Copy all the data exactly, except the pictures.

——

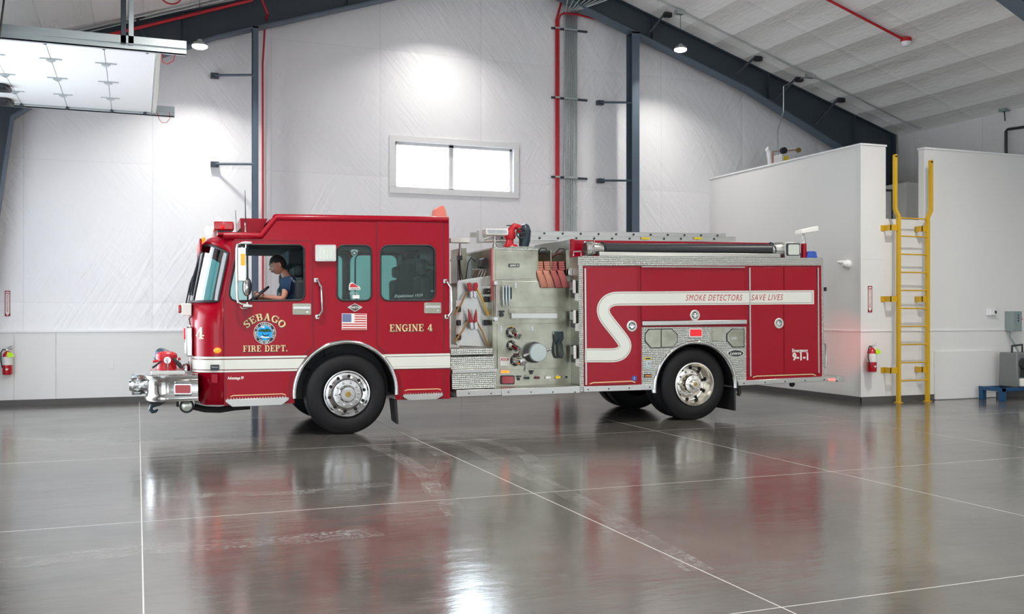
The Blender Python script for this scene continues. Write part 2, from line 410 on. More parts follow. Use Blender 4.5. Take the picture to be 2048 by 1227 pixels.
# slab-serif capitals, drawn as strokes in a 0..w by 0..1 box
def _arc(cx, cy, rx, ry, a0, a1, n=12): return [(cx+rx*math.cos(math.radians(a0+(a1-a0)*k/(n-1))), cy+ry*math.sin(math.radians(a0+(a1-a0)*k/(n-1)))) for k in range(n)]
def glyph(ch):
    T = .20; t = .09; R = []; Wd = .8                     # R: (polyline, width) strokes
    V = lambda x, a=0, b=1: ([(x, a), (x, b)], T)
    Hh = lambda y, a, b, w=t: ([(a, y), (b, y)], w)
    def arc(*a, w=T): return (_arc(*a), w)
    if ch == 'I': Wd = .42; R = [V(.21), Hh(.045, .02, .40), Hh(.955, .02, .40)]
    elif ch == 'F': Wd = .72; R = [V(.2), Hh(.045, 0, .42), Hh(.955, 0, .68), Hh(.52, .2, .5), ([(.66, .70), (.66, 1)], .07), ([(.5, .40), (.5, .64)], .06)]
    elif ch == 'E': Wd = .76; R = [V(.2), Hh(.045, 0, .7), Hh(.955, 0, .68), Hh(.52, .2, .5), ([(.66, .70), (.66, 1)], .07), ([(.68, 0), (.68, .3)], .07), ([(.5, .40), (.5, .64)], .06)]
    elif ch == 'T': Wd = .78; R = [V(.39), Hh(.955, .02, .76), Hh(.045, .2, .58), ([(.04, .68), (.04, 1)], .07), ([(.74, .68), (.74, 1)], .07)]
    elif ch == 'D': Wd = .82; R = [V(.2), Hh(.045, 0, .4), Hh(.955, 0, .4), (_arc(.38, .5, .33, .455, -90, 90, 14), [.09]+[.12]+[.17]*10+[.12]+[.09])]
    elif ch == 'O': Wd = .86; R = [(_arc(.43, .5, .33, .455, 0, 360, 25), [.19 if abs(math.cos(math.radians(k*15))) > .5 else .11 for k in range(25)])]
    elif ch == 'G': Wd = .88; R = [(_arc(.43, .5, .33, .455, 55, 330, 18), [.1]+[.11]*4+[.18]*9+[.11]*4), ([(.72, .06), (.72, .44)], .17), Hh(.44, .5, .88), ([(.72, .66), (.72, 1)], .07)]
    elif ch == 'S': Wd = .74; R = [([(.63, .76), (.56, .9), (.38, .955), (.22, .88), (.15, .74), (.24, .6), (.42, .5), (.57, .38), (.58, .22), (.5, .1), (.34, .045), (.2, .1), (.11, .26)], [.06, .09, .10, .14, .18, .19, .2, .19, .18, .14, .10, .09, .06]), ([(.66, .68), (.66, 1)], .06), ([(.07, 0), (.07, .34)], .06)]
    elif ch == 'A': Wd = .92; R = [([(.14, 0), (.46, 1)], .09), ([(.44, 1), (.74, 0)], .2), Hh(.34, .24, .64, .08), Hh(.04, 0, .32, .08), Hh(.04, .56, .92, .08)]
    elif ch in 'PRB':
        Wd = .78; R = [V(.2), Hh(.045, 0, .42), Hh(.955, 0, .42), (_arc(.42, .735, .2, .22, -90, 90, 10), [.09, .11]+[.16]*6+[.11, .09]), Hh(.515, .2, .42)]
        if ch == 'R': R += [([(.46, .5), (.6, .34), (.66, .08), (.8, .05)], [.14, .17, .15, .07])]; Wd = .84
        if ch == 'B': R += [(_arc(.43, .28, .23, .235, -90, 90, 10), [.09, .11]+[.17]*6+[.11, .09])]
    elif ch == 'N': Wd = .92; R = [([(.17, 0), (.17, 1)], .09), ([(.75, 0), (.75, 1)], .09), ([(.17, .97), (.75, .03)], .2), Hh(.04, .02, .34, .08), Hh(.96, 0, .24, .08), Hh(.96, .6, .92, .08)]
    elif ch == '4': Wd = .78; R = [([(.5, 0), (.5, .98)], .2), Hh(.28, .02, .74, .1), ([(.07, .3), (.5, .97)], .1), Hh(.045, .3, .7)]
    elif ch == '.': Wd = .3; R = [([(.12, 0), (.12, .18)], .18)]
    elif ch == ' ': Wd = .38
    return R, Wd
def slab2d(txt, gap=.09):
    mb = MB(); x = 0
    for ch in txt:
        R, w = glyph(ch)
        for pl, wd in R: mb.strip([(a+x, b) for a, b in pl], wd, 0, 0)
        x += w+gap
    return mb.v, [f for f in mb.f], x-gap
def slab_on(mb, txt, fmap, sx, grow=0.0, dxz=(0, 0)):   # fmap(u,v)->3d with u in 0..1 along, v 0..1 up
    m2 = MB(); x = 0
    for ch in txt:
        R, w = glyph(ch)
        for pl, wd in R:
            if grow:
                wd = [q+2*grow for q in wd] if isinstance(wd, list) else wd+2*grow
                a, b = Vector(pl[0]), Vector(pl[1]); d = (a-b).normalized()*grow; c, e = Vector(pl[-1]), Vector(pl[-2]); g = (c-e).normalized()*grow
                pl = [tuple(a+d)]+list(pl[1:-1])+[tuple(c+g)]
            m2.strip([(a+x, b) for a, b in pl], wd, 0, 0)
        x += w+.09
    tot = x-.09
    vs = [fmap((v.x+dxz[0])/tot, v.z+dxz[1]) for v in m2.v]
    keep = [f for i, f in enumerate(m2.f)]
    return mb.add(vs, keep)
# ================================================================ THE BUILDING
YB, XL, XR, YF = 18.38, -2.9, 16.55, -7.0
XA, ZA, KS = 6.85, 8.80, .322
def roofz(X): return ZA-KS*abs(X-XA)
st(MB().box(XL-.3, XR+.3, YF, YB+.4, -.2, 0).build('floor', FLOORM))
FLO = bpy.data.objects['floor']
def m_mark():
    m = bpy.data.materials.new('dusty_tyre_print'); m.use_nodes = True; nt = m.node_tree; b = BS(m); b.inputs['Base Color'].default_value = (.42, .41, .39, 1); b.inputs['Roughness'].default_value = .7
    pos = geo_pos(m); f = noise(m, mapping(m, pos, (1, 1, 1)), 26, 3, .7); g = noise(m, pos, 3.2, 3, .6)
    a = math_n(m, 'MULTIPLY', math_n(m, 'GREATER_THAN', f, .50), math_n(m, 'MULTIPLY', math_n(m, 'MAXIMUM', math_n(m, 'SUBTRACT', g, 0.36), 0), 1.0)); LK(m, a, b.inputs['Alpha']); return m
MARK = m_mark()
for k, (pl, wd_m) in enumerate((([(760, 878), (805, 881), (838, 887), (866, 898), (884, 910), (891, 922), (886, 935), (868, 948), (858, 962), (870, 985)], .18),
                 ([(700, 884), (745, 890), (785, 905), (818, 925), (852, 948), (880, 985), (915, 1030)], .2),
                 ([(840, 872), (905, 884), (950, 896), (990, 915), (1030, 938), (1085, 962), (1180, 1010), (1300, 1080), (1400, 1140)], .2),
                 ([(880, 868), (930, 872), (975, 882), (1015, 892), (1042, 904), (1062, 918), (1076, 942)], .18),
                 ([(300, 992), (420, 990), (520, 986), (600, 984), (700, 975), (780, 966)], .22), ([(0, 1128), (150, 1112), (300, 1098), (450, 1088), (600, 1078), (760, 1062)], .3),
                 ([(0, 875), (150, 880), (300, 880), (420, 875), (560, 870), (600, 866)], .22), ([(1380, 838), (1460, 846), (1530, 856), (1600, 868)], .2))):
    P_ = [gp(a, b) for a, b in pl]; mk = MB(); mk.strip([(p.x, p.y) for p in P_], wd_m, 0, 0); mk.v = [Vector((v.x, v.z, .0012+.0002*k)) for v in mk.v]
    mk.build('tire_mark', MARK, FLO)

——

Expected answer:
The Blender Python script for this scene continues. Write part 2, from line 410 on. More parts follow. Use Blender 4.5. Take the picture to be 2048 by 1227 pixels.
# slab-serif capitals, drawn as strokes in a 0..w by 0..1 box
def _arc(cx, cy, rx, ry, a0, a1, n=12): return [(cx+rx*math.cos(math.radians(a0+(a1-a0)*k/(n-1))), cy+ry*math.sin(math.radians(a0+(a1-a0)*k/(n-1)))) for k in range(n)]
def glyph(ch):
    T = .20; t = .09; R = []; Wd = .8                     # R: (polyline, width) strokes
    V = lambda x, a=0, b=1: ([(x, a), (x, b)], T)
    Hh = lambda y, a, b, w=t: ([(a, y), (b, y)], w)
    def arc(*a, w=T): return (_arc(*a), w)
    if ch == 'I': Wd = .42; R = [V(.21), Hh(.045, .02, .40), Hh(.955, .02, .40)]
    elif ch == 'F': Wd = .72; R = [V(.2), Hh(.045, 0, .42), Hh(.955, 0, .68), Hh(.52, .2, .5), ([(.66, .70), (.66, 1)], .07), ([(.5, .40), (.5, .64)], .06)]
    elif ch == 'E': Wd = .76; R = [V(.2), Hh(.045, 0, .7), Hh(.955, 0, .68), Hh(.52, .2, .5), ([(.66, .70), (.66, 1)], .07), ([(.68, 0), (.68, .3)], .07), ([(.5, .40), (.5, .64)], .06)]
    elif ch == 'T': Wd = .78; R = [V(.39), Hh(.955, .02, .76), Hh(.045, .2, .58), ([(.04, .68), (.04, 1)], .07), ([(.74, .68), (.74, 1)], .07)]
    elif ch == 'D': Wd = .82; R = [V(.2), Hh(.045, 0, .4), Hh(.955, 0, .4), (_arc(.38, .5, .33, .455, -90, 90, 14), [.09]+[.12]+[.17]*10+[.12]+[.09])]
    elif ch == 'O': Wd = .86; R = [(_arc(.43, .5, .33, .455, 0, 360, 25), [.19 if abs(math.cos(math.radians(k*15))) > .5 else .11 for k in range(25)])]
    elif ch == 'G': Wd = .88; R = [(_arc(.43, .5, .33, .455, 55, 330, 18), [.1]+[.11]*4+[.18]*9+[.11]*4), ([(.72, .06), (.72, .44)], .17), Hh(.44, .5, .88), ([(.72, .66), (.72, 1)], .07)]
    elif ch == 'S': Wd = .74; R = [([(.63, .76), (.56, .9), (.38, .955), (.22, .88), (.15, .74), (.24, .6), (.42, .5), (.57, .38), (.58, .22), (.5, .1), (.34, .045), (.2, .1), (.11, .26)], [.06, .09, .10, .14, .18, .19, .2, .19, .18, .14, .10, .09, .06]), ([(.66, .68), (.66, 1)], .06), ([(.07, 0), (.07, .34)], .06)]
    elif ch == 'A': Wd = .92; R = [([(.14, 0), (.46, 1)], .09), ([(.44, 1), (.74, 0)], .2), Hh(.34, .24, .64, .08), Hh(.04, 0, .32, .08), Hh(.04, .56, .92, .08)]
    elif ch in 'PRB':
        Wd = .78; R = [V(.2), Hh(.045, 0, .42), Hh(.955, 0, .42), (_arc(.42, .735, .2, .22, -90, 90, 10), [.09, .11]+[.16]*6+[.11, .09]), Hh(.515, .2, .42)]
        if ch == 'R': R += [([(.46, .5), (.6, .34), (.66, .08), (.8, .05)], [.14, .17, .15, .07])]; Wd = .84
        if ch == 'B': R += [(_arc(.43, .28, .23, .235, -90, 90, 10), [.09, .11]+[.17]*6+[.11, .09])]
    elif ch == 'N': Wd = .92; R = [([(.17, 0), (.17, 1)], .09), ([(.75, 0), (.75, 1)], .09), ([(.17, .97), (.75, .03)], .2), Hh(.04, .02, .34, .08), Hh(.96, 0, .24, .08), Hh(.96, .6, .92, .08)]
    elif ch == '4': Wd = .78; R = [([(.5, 0), (.5, .98)], .2), Hh(.28, .02, .74, .1), ([(.07, .3), (.5, .97)], .1), Hh(.045, .3, .7)]
    elif ch == '.': Wd = .3; R = [([(.12, 0), (.12, .18)], .18)]
    elif ch == ' ': Wd = .38
    return R, Wd
def slab2d(txt, gap=.09):
    mb = MB(); x = 0
    for ch in txt:
        R, w = glyph(ch)
        for pl, wd in R: mb.strip([(a+x, b) for a, b in pl], wd, 0, 0)
        x += w+gap
    return mb.v, [f for f in mb.f], x-gap
def slab_on(mb, txt, fmap, sx, grow=0.0, dxz=(0, 0)):   # fmap(u,v)->3d with u in 0..1 along, v 0..1 up
    m2 = MB(); x = 0
    for ch in txt:
        R, w = glyph(ch)
        for pl, wd in R:
            if grow:
                wd = [q+2*grow for q in wd] if isinstance(wd, list) else wd+2*grow
                a, b = Vector(pl[0]), Vector(pl[1]); d = (a-b).normalized()*grow; c, e = Vector(pl[-1]), Vector(pl[-2]); g = (c-e).normalized()*grow
                pl = [tuple(a+d)]+list(pl[1:-1])+[tuple(c+g)]
            m2.strip([(a+x, b) for a, b in pl], wd, 0, 0)
        x += w+.09
    tot = x-.09
    vs = [fmap((v.x+dxz[0])/tot, v.z+dxz[1]) for v in m2.v]
    keep = [f for i, f in enumerate(m2.f)]
    return mb.add(vs, keep)
# ================================================================ THE BUILDING
YB, XL, XR, YF = 18.38, -2.9, 16.55, -7.0
XA, ZA, KS = 6.85, 8.80, .322
def roofz(X): return ZA-KS*abs(X-XA)
st(MB().box(XL-.3, XR+.3, YF, YB+.4, -.2, 0).build('floor', FLOORM))
FLO = bpy.data.objects['floor']
def m_mark():
    m = bpy.data.materials.new('dusty_tyre_print'); m.use_nodes = True; nt = m.node_tree; b = BS(m); b.inputs['Base Color'].default_value = (.42, .41, .39, 1); b.inputs['Roughness'].default_value = .7
    pos = geo_pos(m); f = noise(m, mapping(m, pos, (1, 1, 1)), 26, 3, .7); g = noise(m, pos, 3.2, 3, .6)
    a = math_n(m, 'MULTIPLY', math_n(m, 'GREATER_THAN', f, .50), math_n(m, 'MULTIPLY', math_n(m, 'MAXIMUM', math_n(m, 'SUBTRACT', g, 0.36), 0), 1.0)); LK(m, a, b.inputs['Alpha']); return m
MARK = m_mark()
for k, (pl, wd_m) in enumerate((([(760, 878), (805, 881), (838, 887), (866, 898), (884, 910), (891, 922), (886, 935), (868, 948), (858, 962), (870, 985)], .18),
                 ([(700, 884), (745, 890), (785, 905), (818, 925), (852, 948), (880, 985), (915, 1030)], .2),
                 ([(840, 872), (905, 884), (950, 896), (990, 915), (1030, 938), (1085, 962), (1180, 1010), (1300, 1080), (1400, 1140)], .2),
                 ([(880, 868), (930, 872), (975, 882), (1015, 892), (1042, 904), (1062, 918), (1076, 942)], .18),
                 ([(300, 992), (420, 990), (520, 986), (600, 984), (700, 975), (780, 966)], .22), ([(0, 1128), (150, 1112), (300, 1098), (450, 1088), (600, 1078), (760, 1062)], .3),
                 ([(0, 875), (150, 880), (300, 880), (420, 875), (560, 870), (600, 866)], .22), ([(1380, 838), (1460, 846), (1530, 856), (1600, 868)], .2))):
    P_ = [gp(a, b) for a, b in pl]; mk = MB(); mk.strip([(p.x, p.y) for p in P_], wd_m, 0, 0); mk.v = [Vector((v.x, v.z, .0012+.0002*k)) for v in mk.v]
    mk.build('tire_mark', MARK, FLO)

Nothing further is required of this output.